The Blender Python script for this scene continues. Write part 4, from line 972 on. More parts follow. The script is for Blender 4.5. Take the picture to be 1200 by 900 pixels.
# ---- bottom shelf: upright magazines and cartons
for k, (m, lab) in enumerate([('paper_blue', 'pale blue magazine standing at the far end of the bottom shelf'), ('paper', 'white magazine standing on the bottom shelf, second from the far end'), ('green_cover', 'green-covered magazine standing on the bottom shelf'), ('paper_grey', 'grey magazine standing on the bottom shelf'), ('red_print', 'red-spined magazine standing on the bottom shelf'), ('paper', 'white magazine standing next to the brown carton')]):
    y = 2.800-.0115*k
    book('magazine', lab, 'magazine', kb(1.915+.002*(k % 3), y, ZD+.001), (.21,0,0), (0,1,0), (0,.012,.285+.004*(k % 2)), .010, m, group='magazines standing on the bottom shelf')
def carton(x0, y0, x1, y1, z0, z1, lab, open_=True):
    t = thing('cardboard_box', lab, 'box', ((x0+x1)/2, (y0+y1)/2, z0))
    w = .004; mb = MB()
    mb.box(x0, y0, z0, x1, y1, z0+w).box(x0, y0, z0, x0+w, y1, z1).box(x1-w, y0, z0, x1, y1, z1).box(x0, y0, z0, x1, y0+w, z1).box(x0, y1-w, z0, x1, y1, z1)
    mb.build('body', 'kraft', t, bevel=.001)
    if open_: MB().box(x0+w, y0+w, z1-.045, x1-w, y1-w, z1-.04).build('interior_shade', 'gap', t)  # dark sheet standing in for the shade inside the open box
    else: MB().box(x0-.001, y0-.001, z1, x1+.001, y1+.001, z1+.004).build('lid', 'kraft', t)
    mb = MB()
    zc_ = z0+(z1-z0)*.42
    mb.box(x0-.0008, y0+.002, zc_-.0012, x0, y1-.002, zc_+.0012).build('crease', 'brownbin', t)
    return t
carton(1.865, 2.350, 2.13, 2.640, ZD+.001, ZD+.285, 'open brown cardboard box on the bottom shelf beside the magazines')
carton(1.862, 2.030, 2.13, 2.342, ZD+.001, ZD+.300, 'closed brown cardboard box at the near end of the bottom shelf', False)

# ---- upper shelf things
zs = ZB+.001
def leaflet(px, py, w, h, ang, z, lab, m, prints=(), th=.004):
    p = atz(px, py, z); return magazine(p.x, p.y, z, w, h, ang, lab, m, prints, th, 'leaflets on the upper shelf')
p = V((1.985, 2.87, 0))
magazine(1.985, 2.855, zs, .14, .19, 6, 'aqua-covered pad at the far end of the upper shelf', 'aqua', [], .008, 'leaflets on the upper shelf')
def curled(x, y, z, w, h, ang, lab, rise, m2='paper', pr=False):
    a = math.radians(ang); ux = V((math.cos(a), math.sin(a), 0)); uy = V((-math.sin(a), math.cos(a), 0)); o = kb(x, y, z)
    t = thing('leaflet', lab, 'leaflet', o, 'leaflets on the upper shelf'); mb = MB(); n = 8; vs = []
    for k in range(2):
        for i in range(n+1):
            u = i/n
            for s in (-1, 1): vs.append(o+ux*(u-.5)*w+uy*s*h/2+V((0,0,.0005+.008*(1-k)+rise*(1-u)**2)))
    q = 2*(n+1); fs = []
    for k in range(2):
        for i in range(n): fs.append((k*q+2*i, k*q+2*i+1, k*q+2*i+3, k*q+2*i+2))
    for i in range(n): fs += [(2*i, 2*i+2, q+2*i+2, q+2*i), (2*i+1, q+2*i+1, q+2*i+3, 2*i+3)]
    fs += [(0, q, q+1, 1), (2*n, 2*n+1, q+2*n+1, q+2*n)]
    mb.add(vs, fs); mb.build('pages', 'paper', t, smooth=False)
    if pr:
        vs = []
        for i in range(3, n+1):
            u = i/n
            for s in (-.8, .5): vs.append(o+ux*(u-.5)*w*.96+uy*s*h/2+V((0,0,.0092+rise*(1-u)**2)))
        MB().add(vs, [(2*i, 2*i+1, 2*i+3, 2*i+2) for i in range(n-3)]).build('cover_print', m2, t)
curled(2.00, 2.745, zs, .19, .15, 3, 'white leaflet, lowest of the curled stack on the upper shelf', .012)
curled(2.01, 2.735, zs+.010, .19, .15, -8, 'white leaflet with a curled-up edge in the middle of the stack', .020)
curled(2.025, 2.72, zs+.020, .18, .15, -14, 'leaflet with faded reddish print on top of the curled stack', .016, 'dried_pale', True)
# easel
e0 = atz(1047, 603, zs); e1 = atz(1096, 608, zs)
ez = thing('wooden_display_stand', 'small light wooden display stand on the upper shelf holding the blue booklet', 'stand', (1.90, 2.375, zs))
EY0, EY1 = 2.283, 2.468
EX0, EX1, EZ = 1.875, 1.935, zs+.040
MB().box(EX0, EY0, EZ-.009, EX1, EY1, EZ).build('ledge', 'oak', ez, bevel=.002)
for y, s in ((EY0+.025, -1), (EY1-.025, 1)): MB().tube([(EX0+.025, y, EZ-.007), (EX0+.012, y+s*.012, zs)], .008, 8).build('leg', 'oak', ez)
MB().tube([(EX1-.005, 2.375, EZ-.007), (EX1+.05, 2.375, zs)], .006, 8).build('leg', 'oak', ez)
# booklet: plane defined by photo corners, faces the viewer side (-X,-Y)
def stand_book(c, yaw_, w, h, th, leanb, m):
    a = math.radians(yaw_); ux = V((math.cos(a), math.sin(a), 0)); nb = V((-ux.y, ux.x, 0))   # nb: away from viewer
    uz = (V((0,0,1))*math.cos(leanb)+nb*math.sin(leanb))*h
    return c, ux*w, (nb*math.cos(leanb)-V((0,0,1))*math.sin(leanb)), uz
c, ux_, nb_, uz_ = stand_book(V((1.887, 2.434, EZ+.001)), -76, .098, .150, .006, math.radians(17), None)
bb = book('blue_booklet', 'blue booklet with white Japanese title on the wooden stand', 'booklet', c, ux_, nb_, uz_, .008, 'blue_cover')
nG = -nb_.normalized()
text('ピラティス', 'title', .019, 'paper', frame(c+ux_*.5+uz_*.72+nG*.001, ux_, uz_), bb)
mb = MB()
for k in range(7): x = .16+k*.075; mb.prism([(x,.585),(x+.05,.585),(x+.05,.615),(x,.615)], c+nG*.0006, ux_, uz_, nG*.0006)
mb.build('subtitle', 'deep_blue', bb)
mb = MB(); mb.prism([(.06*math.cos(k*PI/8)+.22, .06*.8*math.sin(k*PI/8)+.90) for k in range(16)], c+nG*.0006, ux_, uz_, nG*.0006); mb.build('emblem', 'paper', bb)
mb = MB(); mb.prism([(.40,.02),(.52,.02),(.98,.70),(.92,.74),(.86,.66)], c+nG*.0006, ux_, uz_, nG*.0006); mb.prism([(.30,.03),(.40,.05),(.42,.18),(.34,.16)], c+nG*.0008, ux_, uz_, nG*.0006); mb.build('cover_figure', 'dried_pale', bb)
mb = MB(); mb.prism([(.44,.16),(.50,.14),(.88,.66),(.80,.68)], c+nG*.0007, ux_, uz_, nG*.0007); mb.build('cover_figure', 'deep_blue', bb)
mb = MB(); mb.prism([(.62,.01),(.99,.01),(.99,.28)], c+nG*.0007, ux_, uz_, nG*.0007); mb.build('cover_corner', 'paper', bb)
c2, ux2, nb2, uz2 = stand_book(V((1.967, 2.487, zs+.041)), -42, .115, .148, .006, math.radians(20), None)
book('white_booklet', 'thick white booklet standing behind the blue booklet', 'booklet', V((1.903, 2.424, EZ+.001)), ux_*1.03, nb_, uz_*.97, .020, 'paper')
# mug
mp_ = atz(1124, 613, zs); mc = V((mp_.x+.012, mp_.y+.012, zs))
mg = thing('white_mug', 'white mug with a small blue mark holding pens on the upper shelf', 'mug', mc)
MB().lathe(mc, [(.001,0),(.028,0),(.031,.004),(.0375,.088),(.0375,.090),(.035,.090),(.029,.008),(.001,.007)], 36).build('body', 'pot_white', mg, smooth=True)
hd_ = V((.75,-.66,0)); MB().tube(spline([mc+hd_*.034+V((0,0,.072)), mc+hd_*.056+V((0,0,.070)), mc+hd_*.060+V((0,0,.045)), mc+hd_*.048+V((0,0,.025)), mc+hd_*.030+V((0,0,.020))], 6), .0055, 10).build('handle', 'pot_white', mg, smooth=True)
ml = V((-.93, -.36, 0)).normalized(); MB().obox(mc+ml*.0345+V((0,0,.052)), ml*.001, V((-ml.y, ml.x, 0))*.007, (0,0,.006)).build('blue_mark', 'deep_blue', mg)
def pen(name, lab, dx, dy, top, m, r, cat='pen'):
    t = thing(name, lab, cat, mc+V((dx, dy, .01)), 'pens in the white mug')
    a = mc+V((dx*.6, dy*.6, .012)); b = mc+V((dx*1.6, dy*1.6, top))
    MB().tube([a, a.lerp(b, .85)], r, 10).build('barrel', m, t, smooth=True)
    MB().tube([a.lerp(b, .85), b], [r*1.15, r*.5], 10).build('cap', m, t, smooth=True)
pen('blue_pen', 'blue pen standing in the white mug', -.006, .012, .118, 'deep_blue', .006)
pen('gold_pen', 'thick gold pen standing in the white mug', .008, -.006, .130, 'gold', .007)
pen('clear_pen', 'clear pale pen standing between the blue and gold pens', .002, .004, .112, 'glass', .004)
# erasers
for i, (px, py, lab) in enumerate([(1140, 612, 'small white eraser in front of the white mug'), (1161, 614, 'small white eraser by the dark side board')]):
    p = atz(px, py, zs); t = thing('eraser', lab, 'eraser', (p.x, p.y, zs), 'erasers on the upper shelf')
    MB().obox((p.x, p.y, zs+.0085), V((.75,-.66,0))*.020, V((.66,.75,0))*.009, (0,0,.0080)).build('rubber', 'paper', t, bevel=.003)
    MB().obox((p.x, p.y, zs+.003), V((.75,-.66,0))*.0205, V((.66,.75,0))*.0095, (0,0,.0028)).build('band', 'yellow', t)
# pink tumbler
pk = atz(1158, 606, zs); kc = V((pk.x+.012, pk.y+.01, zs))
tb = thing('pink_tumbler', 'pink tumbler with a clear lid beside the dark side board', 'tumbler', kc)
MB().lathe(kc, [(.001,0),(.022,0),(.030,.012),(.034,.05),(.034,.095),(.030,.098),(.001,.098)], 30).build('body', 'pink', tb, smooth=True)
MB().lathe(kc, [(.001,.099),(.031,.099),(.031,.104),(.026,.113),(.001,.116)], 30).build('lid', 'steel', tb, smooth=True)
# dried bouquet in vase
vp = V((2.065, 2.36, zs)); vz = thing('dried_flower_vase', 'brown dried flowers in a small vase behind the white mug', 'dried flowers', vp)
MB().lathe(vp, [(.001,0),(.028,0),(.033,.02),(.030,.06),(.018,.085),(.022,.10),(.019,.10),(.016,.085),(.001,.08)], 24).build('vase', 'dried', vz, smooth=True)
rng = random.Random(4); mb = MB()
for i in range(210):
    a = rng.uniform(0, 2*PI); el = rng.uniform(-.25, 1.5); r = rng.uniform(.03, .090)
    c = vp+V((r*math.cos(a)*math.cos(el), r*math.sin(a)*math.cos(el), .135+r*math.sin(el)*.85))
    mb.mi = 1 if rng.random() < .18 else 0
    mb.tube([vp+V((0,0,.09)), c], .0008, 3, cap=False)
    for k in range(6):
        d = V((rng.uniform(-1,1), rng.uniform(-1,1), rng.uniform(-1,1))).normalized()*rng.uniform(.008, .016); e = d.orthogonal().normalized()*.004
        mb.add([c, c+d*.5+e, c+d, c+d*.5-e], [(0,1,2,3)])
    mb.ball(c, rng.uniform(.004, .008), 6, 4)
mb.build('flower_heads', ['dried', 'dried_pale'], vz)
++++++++
### Set task
Extract the lines above, from the first one through the one containing "carton(1.862, 2.030, 2.13, 2.342, ZD+.001, ZD+.300, 'closed", and return only those, unchanged.

### Full response
The Blender Python script for this scene continues. Write part 4, from line 972 on. More parts follow. The script is for Blender 4.5. Take the picture to be 1200 by 900 pixels.
# ---- bottom shelf: upright magazines and cartons
for k, (m, lab) in enumerate([('paper_blue', 'pale blue magazine standing at the far end of the bottom shelf'), ('paper', 'white magazine standing on the bottom shelf, second from the far end'), ('green_cover', 'green-covered magazine standing on the bottom shelf'), ('paper_grey', 'grey magazine standing on the bottom shelf'), ('red_print', 'red-spined magazine standing on the bottom shelf'), ('paper', 'white magazine standing next to the brown carton')]):
    y = 2.800-.0115*k
    book('magazine', lab, 'magazine', kb(1.915+.002*(k % 3), y, ZD+.001), (.21,0,0), (0,1,0), (0,.012,.285+.004*(k % 2)), .010, m, group='magazines standing on the bottom shelf')
def carton(x0, y0, x1, y1, z0, z1, lab, open_=True):
    t = thing('cardboard_box', lab, 'box', ((x0+x1)/2, (y0+y1)/2, z0))
    w = .004; mb = MB()
    mb.box(x0, y0, z0, x1, y1, z0+w).box(x0, y0, z0, x0+w, y1, z1).box(x1-w, y0, z0, x1, y1, z1).box(x0, y0, z0, x1, y0+w, z1).box(x0, y1-w, z0, x1, y1, z1)
    mb.build('body', 'kraft', t, bevel=.001)
    if open_: MB().box(x0+w, y0+w, z1-.045, x1-w, y1-w, z1-.04).build('interior_shade', 'gap', t)  # dark sheet standing in for the shade inside the open box
    else: MB().box(x0-.001, y0-.001, z1, x1+.001, y1+.001, z1+.004).build('lid', 'kraft', t)
    mb = MB()
    zc_ = z0+(z1-z0)*.42
    mb.box(x0-.0008, y0+.002, zc_-.0012, x0, y1-.002, zc_+.0012).build('crease', 'brownbin', t)
    return t
carton(1.865, 2.350, 2.13, 2.640, ZD+.001, ZD+.285, 'open brown cardboard box on the bottom shelf beside the magazines')
carton(1.862, 2.030, 2.13, 2.342, ZD+.001, ZD+.300, 'closed brown cardboard box at the near end of the bottom shelf', False)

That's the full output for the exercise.